= TASK DESCRIPTION =
Print all of the data exactly.
---------- INFORMATION SHOWN
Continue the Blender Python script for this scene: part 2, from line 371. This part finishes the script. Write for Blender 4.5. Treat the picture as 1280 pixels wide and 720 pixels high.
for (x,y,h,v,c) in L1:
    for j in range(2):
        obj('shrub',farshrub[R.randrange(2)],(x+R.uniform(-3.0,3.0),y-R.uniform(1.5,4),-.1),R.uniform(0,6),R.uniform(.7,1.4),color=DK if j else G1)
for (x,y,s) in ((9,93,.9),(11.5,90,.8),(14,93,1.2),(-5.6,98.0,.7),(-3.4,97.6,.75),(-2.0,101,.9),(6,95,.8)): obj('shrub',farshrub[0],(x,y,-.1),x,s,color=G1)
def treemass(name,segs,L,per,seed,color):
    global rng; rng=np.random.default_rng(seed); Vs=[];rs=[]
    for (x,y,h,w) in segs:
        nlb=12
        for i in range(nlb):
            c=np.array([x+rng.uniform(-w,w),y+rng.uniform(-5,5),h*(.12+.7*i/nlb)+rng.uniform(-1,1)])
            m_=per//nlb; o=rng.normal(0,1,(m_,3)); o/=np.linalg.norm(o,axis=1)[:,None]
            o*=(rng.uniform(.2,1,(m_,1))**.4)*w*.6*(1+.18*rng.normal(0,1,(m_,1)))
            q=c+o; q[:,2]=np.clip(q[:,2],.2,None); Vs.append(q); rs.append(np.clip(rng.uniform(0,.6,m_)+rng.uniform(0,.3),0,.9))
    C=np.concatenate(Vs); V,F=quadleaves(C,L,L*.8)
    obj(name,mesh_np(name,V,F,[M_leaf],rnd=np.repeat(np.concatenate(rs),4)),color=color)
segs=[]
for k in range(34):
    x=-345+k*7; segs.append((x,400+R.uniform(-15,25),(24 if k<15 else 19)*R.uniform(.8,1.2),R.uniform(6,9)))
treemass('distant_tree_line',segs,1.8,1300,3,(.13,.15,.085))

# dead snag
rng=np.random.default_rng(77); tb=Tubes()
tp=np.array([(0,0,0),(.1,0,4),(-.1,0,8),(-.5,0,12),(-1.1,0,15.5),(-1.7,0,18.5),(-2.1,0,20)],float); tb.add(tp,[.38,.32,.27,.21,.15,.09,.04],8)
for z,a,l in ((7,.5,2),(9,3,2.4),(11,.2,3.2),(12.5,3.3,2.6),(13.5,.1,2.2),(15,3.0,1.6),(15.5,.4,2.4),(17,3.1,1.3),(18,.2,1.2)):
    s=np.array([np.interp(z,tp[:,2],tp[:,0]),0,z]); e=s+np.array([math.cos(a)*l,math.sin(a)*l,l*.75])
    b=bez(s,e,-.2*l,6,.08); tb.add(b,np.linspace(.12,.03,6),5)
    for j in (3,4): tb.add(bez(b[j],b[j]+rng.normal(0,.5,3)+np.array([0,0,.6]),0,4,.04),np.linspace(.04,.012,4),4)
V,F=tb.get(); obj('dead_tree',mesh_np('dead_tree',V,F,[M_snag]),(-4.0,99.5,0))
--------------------
= RESPONSE TO THE TASK =
Continue the Blender Python script for this scene: part 2, from line 371. This part finishes the script. Write for Blender 4.5. Treat the picture as 1280 pixels wide and 720 pixels high.
for (x,y,h,v,c) in L1:
    for j in range(2):
        obj('shrub',farshrub[R.randrange(2)],(x+R.uniform(-3.0,3.0),y-R.uniform(1.5,4),-.1),R.uniform(0,6),R.uniform(.7,1.4),color=DK if j else G1)
for (x,y,s) in ((9,93,.9),(11.5,90,.8),(14,93,1.2),(-5.6,98.0,.7),(-3.4,97.6,.75),(-2.0,101,.9),(6,95,.8)): obj('shrub',farshrub[0],(x,y,-.1),x,s,color=G1)
def treemass(name,segs,L,per,seed,color):
    global rng; rng=np.random.default_rng(seed); Vs=[];rs=[]
    for (x,y,h,w) in segs:
        nlb=12
        for i in range(nlb):
            c=np.array([x+rng.uniform(-w,w),y+rng.uniform(-5,5),h*(.12+.7*i/nlb)+rng.uniform(-1,1)])
            m_=per//nlb; o=rng.normal(0,1,(m_,3)); o/=np.linalg.norm(o,axis=1)[:,None]
            o*=(rng.uniform(.2,1,(m_,1))**.4)*w*.6*(1+.18*rng.normal(0,1,(m_,1)))
            q=c+o; q[:,2]=np.clip(q[:,2],.2,None); Vs.append(q); rs.append(np.clip(rng.uniform(0,.6,m_)+rng.uniform(0,.3),0,.9))
    C=np.concatenate(Vs); V,F=quadleaves(C,L,L*.8)
    obj(name,mesh_np(name,V,F,[M_leaf],rnd=np.repeat(np.concatenate(rs),4)),color=color)
segs=[]
for k in range(34):
    x=-345+k*7; segs.append((x,400+R.uniform(-15,25),(24 if k<15 else 19)*R.uniform(.8,1.2),R.uniform(6,9)))
treemass('distant_tree_line',segs,1.8,1300,3,(.13,.15,.085))

# dead snag
rng=np.random.default_rng(77); tb=Tubes()
tp=np.array([(0,0,0),(.1,0,4),(-.1,0,8),(-.5,0,12),(-1.1,0,15.5),(-1.7,0,18.5),(-2.1,0,20)],float); tb.add(tp,[.38,.32,.27,.21,.15,.09,.04],8)
for z,a,l in ((7,.5,2),(9,3,2.4),(11,.2,3.2),(12.5,3.3,2.6),(13.5,.1,2.2),(15,3.0,1.6),(15.5,.4,2.4),(17,3.1,1.3),(18,.2,1.2)):
    s=np.array([np.interp(z,tp[:,2],tp[:,0]),0,z]); e=s+np.array([math.cos(a)*l,math.sin(a)*l,l*.75])
    b=bez(s,e,-.2*l,6,.08); tb.add(b,np.linspace(.12,.03,6),5)
    for j in (3,4): tb.add(bez(b[j],b[j]+rng.normal(0,.5,3)+np.array([0,0,.6]),0,4,.04),np.linspace(.04,.012,4),4)
V,F=tb.get(); obj('dead_tree',mesh_np('dead_tree',V,F,[M_snag]),(-4.0,99.5,0))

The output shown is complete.